**TASK DETAILS:**
Line by line, repeat the data below exactly, beginning at the first line and ending at the line with "[(.30,.11,.06),(.42,.2,.12)], 3, .8)". Omit pictures.
>> Start
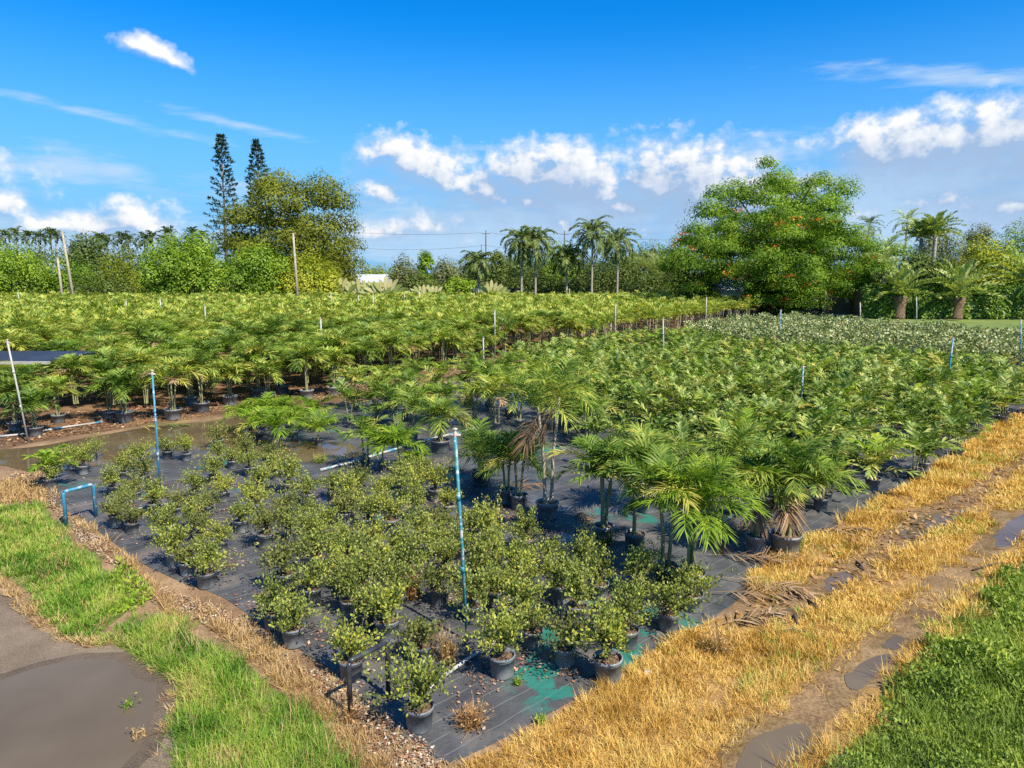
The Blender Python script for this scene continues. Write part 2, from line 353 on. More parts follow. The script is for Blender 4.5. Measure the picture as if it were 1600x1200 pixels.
M['brass'] = stdmat('sprinkler_head', [(.35,.28,.22),(.55,.45,.4)], 30, .45)
M['wood'] = stdmat('weathered_pole_wood', [(.25,.20,.14),(.42,.36,.28)], 2, .9, bump=.3)
M['wood_dark'] = stdmat('dark_pole_wood', [(.05,.04,.035),(.09,.075,.06)], 2, .9)
M['white'] = stdmat('white_paint', [(.68,.68,.66),(.8,.8,.78)], 1.5, .6)
M['roof'] = stdmat('pale_metal_roof', [(.36,.38,.41),(.50,.52,.55)], 1.0, .4)
M['roof_blue'] = stdmat('blue_grey_roof', [(.30,.36,.44),(.4,.46,.54)], 1.0, .5)
M['glass'] = stdmat('dark_glass', [(.02,.025,.03)], 1, .08, spec=.6)
M['black'] = stdmat('black_cover', [(.015,.016,.022),(.035,.036,.045)], 1.2, .55)
M['screen'] = stdmat('brown_fence_screen', [(.055,.04,.022),(.10,.07,.035)], 1.0, .85)
M['screen_dark'] = stdmat('black_fence_screen', [(.012,.012,.012),(.03,.028,.025)], 1.0, .85)
M['tyre'] = stdmat('tyre_rubber', [(.02,.02,.02)], 1, .8)
M['carpaint'] = stdmat('white_car_paint', [(.72,.73,.74)], 1, .25, spec=.6)
M['stone'] = stdmat('pale_stone', [(.42,.38,.32),(.6,.56,.5)], 9, .85, bump=.3)
M['wire'] = stdmat('cable', [(.02,.02,.022)], 1, .6)
M['red'] = stdmat('brick_red', [(.30,.11,.06),(.42,.2,.12)], 3, .8)

# ------------------------------------------------------------------ ground materials
def groundmat(name, layers, rough=.9, bump=.5, bscale=18, spec=.3, wet=None):
    """layers: (scale, detail, [(pos, colour)...]) first is base, later ones multiply around 1"""
    m, N, L = newmat(name)
    g = N.new('ShaderNodeNewGeometry'); p = N.new('ShaderNodeBsdfPrincipled'); o = N.new('ShaderNodeOutputMaterial'); L.new(p.outputs[0], o.inputs[0])
    col = None
    for sc, det, st in layers:
        t = N.new('ShaderNodeTexNoise'); t.inputs['Scale'].default_value = sc; t.inputs['Detail'].default_value = det; t.inputs['Roughness'].default_value = .65
        L.new(g.outputs['Position'], t.inputs['Vector'])
        cr = ramp(N, [c for q, c in st], [q for q, c in st]); L.new(t.outputs[0], cr.inputs[0])
        if col is None: col = cr.outputs[0]
        else:
            mx = N.new('ShaderNodeMix'); mx.data_type = 'RGBA'; mx.blend_type = 'MULTIPLY'; mx.inputs[0].default_value = 1
            L.new(col, mx.inputs[6]); L.new(cr.outputs[0], mx.inputs[7]); col = mx.outputs[2]
    L.new(col, p.inputs['Base Color']); p.inputs['Roughness'].default_value = rough; p.inputs['Specular IOR Level'].default_value = spec
    if wet:
        t = N.new('ShaderNodeTexNoise'); t.inputs['Scale'].default_value = wet[0]; t.inputs['Detail'].default_value = 4; L.new(g.outputs['Position'], t.inputs['Vector'])
        mr = N.new('ShaderNodeMapRange'); L.new(t.outputs[0], mr.inputs[0]); mr.inputs[1].default_value = wet[1]; mr.inputs[2].default_value = wet[2]; mr.inputs[3].default_value = rough; mr.inputs[4].default_value = wet[3]
        L.new(mr.outputs[0], p.inputs['Roughness'])
    if bump:
        t2 = N.new('ShaderNodeTexNoise'); t2.inputs['Scale'].default_value = bscale; t2.inputs['Detail'].default_value = 6; L.new(g.outputs['Position'], t2.inputs['Vector'])
        b = N.new('ShaderNodeBump'); b.inputs['Strength'].default_value = bump; b.inputs['Distance'].default_value = .04; L.new(t2.outputs[0], b.inputs['Height']); L.new(b.outputs[0], p.inputs['Normal'])
    return m
W1 = (1, 1, 1)
gm_dirt = groundmat('dirt', [(.8, 6, [(.3, (.12,.075,.04)), (.5, (.23,.15,.085)), (.7, (.34,.24,.14))]), (25, 4, [(.35, (.6,.55,.5)), (.6, (1.15,1.1,1.05))])])
gm_field = groundmat('field_dirt', [(.5, 6, [(.3, (.07,.045,.028)), (.5, (.16,.10,.055)), (.7, (.26,.17,.09))]), (14, 4, [(.35, (.5,.45,.4)), (.6, (1.2,1.1,1.0))])])
gm_road = groundmat('road_dirt', [(.6, 5, [(.3, (.10,.075,.05)), (.55, (.18,.138,.095)), (.75, (.25,.197,.14))]), (60, 3, [(.35, (.55,.52,.5)), (.62, (1.3,1.28,1.25))])], bscale=60, bump=.4)
gm_mud = groundmat('wet_mud', [(1.2, 6, [(.3, (.10,.064,.03)), (.5, (.18,.12,.062)), (.7, (.28,.195,.11))]), (18, 5, [(.35, (.65,.62,.6)), (.6, (1.1,1.1,1.05))])], rough=.85, wet=(2.2, .52, .66, .35), bump=.8, bscale=7, spec=.06)
gm_lawn = groundmat('lawn', [(.15, 5, [(.3, (.085,.13,.028)), (.55, (.14,.185,.04)), (.75, (.21,.23,.06))]), (3, 5, [(.35, (.75,.75,.7)), (.6, (1.15,1.12,1.1))])], bump=.6, bscale=12)
gm_far = groundmat('far_ground', [(.03, 5, [(.3, (.05,.075,.02)), (.55, (.10,.12,.035)), (.75, (.18,.17,.07))])], bump=0)
gm_grassbed = groundmat('green_grass_soil', [(1.5, 5, [(.3, (.07,.09,.02)), (.6, (.13,.16,.03))])])
gm_drybed = groundmat('dry_grass_soil', [(1.5, 6, [(.3, (.16,.09,.035)), (.5, (.28,.17,.06)), (.7, (.38,.25,.10))]), (30, 4, [(.35, (.6,.55,.5)), (.6, (1.2,1.15,1.1))])])
gm_coverbed = groundmat('ground_cover_soil', [(1.5, 5, [(.3, (.025,.035,.012)), (.6, (.05,.08,.02))])])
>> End
**ANSWER IN FULL:**
The Blender Python script for this scene continues. Write part 2, from line 353 on. More parts follow. The script is for Blender 4.5. Measure the picture as if it were 1600x1200 pixels.
M['brass'] = stdmat('sprinkler_head', [(.35,.28,.22),(.55,.45,.4)], 30, .45)
M['wood'] = stdmat('weathered_pole_wood', [(.25,.20,.14),(.42,.36,.28)], 2, .9, bump=.3)
M['wood_dark'] = stdmat('dark_pole_wood', [(.05,.04,.035),(.09,.075,.06)], 2, .9)
M['white'] = stdmat('white_paint', [(.68,.68,.66),(.8,.8,.78)], 1.5, .6)
M['roof'] = stdmat('pale_metal_roof', [(.36,.38,.41),(.50,.52,.55)], 1.0, .4)
M['roof_blue'] = stdmat('blue_grey_roof', [(.30,.36,.44),(.4,.46,.54)], 1.0, .5)
M['glass'] = stdmat('dark_glass', [(.02,.025,.03)], 1, .08, spec=.6)
M['black'] = stdmat('black_cover', [(.015,.016,.022),(.035,.036,.045)], 1.2, .55)
M['screen'] = stdmat('brown_fence_screen', [(.055,.04,.022),(.10,.07,.035)], 1.0, .85)
M['screen_dark'] = stdmat('black_fence_screen', [(.012,.012,.012),(.03,.028,.025)], 1.0, .85)
M['tyre'] = stdmat('tyre_rubber', [(.02,.02,.02)], 1, .8)
M['carpaint'] = stdmat('white_car_paint', [(.72,.73,.74)], 1, .25, spec=.6)
M['stone'] = stdmat('pale_stone', [(.42,.38,.32),(.6,.56,.5)], 9, .85, bump=.3)
M['wire'] = stdmat('cable', [(.02,.02,.022)], 1, .6)
M['red'] = stdmat('brick_red', [(.30,.11,.06),(.42,.2,.12)], 3, .8)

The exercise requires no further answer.